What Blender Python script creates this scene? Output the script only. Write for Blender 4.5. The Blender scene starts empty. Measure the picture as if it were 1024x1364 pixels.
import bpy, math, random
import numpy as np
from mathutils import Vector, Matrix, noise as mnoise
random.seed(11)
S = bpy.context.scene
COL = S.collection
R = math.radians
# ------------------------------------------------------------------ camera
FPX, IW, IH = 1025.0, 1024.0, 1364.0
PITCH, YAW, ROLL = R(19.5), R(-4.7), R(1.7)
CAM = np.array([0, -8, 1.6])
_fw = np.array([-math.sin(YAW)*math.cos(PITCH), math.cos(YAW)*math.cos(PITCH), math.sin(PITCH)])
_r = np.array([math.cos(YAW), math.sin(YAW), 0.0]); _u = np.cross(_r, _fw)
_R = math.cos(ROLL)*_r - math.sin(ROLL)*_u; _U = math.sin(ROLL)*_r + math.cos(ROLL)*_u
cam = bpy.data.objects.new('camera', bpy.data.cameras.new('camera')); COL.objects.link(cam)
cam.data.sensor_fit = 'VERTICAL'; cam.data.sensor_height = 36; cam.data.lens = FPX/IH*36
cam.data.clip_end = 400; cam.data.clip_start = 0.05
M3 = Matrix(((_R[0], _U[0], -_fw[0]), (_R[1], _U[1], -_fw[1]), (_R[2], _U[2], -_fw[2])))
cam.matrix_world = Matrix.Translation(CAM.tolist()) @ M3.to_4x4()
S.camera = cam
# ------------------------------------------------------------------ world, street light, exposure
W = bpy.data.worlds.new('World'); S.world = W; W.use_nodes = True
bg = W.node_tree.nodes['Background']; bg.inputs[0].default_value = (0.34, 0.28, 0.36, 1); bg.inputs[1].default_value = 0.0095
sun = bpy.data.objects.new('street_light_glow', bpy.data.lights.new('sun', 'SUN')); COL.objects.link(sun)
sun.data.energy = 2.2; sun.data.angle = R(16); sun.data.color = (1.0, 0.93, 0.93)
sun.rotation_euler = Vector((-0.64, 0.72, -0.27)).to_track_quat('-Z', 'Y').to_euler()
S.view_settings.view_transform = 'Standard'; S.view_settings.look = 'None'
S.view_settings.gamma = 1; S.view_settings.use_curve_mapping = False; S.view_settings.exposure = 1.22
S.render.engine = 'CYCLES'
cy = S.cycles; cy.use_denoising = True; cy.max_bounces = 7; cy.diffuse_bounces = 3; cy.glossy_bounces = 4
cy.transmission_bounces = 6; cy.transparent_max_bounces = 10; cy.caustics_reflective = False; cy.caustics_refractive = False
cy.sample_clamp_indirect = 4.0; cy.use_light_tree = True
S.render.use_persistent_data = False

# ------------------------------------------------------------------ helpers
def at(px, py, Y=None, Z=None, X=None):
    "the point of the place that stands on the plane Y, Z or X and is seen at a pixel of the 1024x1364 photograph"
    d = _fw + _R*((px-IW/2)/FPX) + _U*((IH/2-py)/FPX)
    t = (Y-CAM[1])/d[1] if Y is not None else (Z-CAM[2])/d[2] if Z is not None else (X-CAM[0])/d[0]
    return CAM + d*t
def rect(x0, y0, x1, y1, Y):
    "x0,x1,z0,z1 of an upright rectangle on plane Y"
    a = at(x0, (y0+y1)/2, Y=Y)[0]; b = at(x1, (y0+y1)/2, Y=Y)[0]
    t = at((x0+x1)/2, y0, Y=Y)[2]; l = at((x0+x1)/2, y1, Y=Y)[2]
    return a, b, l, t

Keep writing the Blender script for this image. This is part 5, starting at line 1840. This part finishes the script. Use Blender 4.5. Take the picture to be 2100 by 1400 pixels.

***

### What is asked
Write out the whole listing exactly.

### Correct result
What Blender Python script creates this scene? Output the script only. Write for Blender 4.5. The Blender scene starts empty. Measure the picture as if it were 1024x1364 pixels.
import bpy, math, random
import numpy as np
from mathutils import Vector, Matrix, noise as mnoise
random.seed(11)
S = bpy.context.scene
COL = S.collection
R = math.radians
# ------------------------------------------------------------------ camera
FPX, IW, IH = 1025.0, 1024.0, 1364.0
PITCH, YAW, ROLL = R(19.5), R(-4.7), R(1.7)
CAM = np.array([0, -8, 1.6])
_fw = np.array([-math.sin(YAW)*math.cos(PITCH), math.cos(YAW)*math.cos(PITCH), math.sin(PITCH)])
_r = np.array([math.cos(YAW), math.sin(YAW), 0.0]); _u = np.cross(_r, _fw)
_R = math.cos(ROLL)*_r - math.sin(ROLL)*_u; _U = math.sin(ROLL)*_r + math.cos(ROLL)*_u
cam = bpy.data.objects.new('camera', bpy.data.cameras.new('camera')); COL.objects.link(cam)
cam.data.sensor_fit = 'VERTICAL'; cam.data.sensor_height = 36; cam.data.lens = FPX/IH*36
cam.data.clip_end = 400; cam.data.clip_start = 0.05
M3 = Matrix(((_R[0], _U[0], -_fw[0]), (_R[1], _U[1], -_fw[1]), (_R[2], _U[2], -_fw[2])))
cam.matrix_world = Matrix.Translation(CAM.tolist()) @ M3.to_4x4()
S.camera = cam
# ------------------------------------------------------------------ world, street light, exposure
W = bpy.data.worlds.new('World'); S.world = W; W.use_nodes = True
bg = W.node_tree.nodes['Background']; bg.inputs[0].default_value = (0.34, 0.28, 0.36, 1); bg.inputs[1].default_value = 0.0095
sun = bpy.data.objects.new('street_light_glow', bpy.data.lights.new('sun', 'SUN')); COL.objects.link(sun)
sun.data.energy = 2.2; sun.data.angle = R(16); sun.data.color = (1.0, 0.93, 0.93)
sun.rotation_euler = Vector((-0.64, 0.72, -0.27)).to_track_quat('-Z', 'Y').to_euler()
S.view_settings.view_transform = 'Standard'; S.view_settings.look = 'None'
S.view_settings.gamma = 1; S.view_settings.use_curve_mapping = False; S.view_settings.exposure = 1.22
S.render.engine = 'CYCLES'
cy = S.cycles; cy.use_denoising = True; cy.max_bounces = 7; cy.diffuse_bounces = 3; cy.glossy_bounces = 4
cy.transmission_bounces = 6; cy.transparent_max_bounces = 10; cy.caustics_reflective = False; cy.caustics_refractive = False
cy.sample_clamp_indirect = 4.0; cy.use_light_tree = True
S.render.use_persistent_data = False

# ------------------------------------------------------------------ helpers
def at(px, py, Y=None, Z=None, X=None):
    "the point of the place that stands on the plane Y, Z or X and is seen at a pixel of the 1024x1364 photograph"
    d = _fw + _R*((px-IW/2)/FPX) + _U*((IH/2-py)/FPX)
    t = (Y-CAM[1])/d[1] if Y is not None else (Z-CAM[2])/d[2] if Z is not None else (X-CAM[0])/d[0]
    return CAM + d*t
def rect(x0, y0, x1, y1, Y):
    "x0,x1,z0,z1 of an upright rectangle on plane Y"
    a = at(x0, (y0+y1)/2, Y=Y)[0]; b = at(x1, (y0+y1)/2, Y=Y)[0]
    t = at((x0+x1)/2, y0, Y=Y)[2]; l = at((x0+x1)/2, y1, Y=Y)[2]
    return a, b, l, t

Keep writing the Blender script for this image. This is part 5, starting at line 1840. This part finishes the script. Use Blender 4.5. Take the picture to be 2100 by 1400 pixels.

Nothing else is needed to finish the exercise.